This was a triumph over Governor Dinwiddie, who had a special favorite whom he had pressed hard for the appointment. It was also made for a man who had risen to that esteem among his countrymen, not through victories but through defeats, not through success but through failure. And, it must be remembered, that Washington was not yet twenty-four years old. But the general esteem in which he was held may be gathered from a statement made in a sermon at the time of his appointment, by the Rev. Samuel Davis. It might have been mere enthusiasm, but, in the light of such great subsequent events, it looked like prophecy.
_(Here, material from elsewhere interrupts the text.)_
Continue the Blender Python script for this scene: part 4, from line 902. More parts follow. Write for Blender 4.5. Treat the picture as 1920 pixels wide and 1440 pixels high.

He turned from his religious theme to the needs of the colonies, and then spoke of “that heroic youth, Colonel George Washington, whom I can not but hope Providence has hitherto preserved in so signal a manner for some important service to his country.”
[CHAPTER VII]
THE FATE OF THE OHIO VALLEY
I. FRONTIER FEARS AND PANICS
There was an abundance of responsibility at once for Washington in his new official position. All the frontiers were being attacked by Indians urged on by the French. Washington tried to get his troops together to meet the Indians at the outposts, but he was unable at the main post to muster more than twenty-five of the militia. The others declared that if they had to die they preferred to die with their women and children.
In his first report to the Governor, he wrote, “No orders are obeyed, but such as a party of soldiers or my own drawn sword enforces. Without this, not a single horse, for the most earnest occasion, can be had,—to such a pitch has the insolence of these people arrived, by having every point hitherto submitted to them. However, I have given up none, where His Majesty’s service requires the contrary, and where my proceedings are justified by my instructions; nor will I, unless they execute what they threaten,—that is, to blow out our brains.”
This was naturally at the period of Washington’s greatest loyalty to his Sovereign, and also shows that some of Braddock’s notions of military authority still lingered with him. Perhaps it is better to say that he recognized the military necessity for obedient discipline in a common purpose and result, or there could be no successful army.
We may easily guess that the insolence to which he refers was the frontiersman’s disrespect for military authority and his growing belief in his own right to choose the manner of his service or his death. These men had been as badly treated by the Braddock style of authority as Washington had been, and most of his troubles doubtless arose from their memory of insolence in the officers.